European Southern Observatory (ESO) astronomers are astonished to find the closest black hole from Earth. The researchers are saying if you are in the Southern Hemisphere, you can observe this black hole with the naked eye at night. The reason one can so easily view it is that it is only a thousand light-years away from us!
Petr Hadrava
is the co-author of the paper published in Astronomy & Astrophysics, which
discusses this black hole. He is a scientist at the Academy of Sciences of the
Czech Republic, Prague. He explains how the team was surprised to realize that
they had found the first stellar system with a black hole that can be observed
from Earth unaided.
This
relatively dark black hole was rather difficult to spot for the scientists.
Black holes are known to flare up when they feed on their companion stars’
matter, which reveals their location to the astronomers.
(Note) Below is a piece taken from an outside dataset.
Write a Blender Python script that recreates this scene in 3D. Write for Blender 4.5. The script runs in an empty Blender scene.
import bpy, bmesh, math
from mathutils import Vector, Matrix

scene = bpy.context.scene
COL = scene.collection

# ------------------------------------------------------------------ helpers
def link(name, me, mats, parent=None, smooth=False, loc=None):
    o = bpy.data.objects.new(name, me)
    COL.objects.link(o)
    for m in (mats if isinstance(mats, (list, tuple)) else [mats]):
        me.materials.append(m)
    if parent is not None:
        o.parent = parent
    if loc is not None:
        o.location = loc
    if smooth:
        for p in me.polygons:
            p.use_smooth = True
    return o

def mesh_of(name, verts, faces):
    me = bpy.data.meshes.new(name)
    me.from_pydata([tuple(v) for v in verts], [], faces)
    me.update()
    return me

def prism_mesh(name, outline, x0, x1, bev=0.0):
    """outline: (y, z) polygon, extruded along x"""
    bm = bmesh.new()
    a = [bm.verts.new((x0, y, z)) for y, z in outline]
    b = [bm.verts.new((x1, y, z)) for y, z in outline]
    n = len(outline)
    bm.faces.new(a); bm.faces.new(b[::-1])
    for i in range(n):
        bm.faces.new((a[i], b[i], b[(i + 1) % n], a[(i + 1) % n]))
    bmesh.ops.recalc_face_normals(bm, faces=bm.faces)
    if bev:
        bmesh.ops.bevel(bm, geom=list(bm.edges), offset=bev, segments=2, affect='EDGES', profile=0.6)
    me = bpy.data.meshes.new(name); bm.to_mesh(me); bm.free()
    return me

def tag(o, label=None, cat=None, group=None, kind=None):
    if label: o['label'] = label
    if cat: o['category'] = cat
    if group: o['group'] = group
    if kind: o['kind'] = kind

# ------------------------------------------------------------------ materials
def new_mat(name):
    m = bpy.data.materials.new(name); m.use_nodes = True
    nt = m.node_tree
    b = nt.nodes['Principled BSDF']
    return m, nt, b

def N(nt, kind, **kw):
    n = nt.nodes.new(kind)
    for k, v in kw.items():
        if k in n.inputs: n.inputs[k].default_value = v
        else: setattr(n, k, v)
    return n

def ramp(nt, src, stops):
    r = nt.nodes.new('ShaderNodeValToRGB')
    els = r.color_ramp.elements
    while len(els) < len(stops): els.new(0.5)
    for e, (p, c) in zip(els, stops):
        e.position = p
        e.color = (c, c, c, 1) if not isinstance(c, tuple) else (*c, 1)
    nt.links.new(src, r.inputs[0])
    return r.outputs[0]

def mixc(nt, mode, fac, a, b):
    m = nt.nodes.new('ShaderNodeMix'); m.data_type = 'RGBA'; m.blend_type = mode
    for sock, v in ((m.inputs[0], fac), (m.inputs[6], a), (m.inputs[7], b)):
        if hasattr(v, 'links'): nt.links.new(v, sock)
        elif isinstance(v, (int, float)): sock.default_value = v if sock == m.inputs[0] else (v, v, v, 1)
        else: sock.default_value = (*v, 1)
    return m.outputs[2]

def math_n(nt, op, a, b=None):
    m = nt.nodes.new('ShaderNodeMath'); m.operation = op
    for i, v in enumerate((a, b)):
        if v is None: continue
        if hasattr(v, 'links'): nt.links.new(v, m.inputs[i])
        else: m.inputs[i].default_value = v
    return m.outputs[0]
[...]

But this particular
one did not exhibit such behavior. So it had to be spotted only by tracking its
gravitational effect on 2 nearby stars. ESO’s La Silla Observatory in Chile
found this black hole with its 2.2-meter telescope.
The
researchers were initially observing this HR 6819 system for its 2 very closely
spaced stars. One of those stars was orbiting a black every 40 Earth days. So
the researchers studied its trajectory to conclude that the black hole was
quite big.
“An invisible object with a mass at least 4 times that of the Sun can only be a black hole,” Thomas Rivinius, lead author and ESO scientist, said in the statement.
The handful
of black holes discovered in our Milky Way were all discovered with the help of
the bright flashes of X-rays they gave away when they were interacting with
their environment. But the way our closest black hole was discovered, by
studying its gravitational effects, means there are many more such black holes
we can now find with this method.
Astronomers
are trailing another system LB-1 which they believe also has 3 bodies like the
HR 6819. LB-1 is further from Earth than HR 6819 but still relatively close,
said another co-author of the paper, Marianne Heida.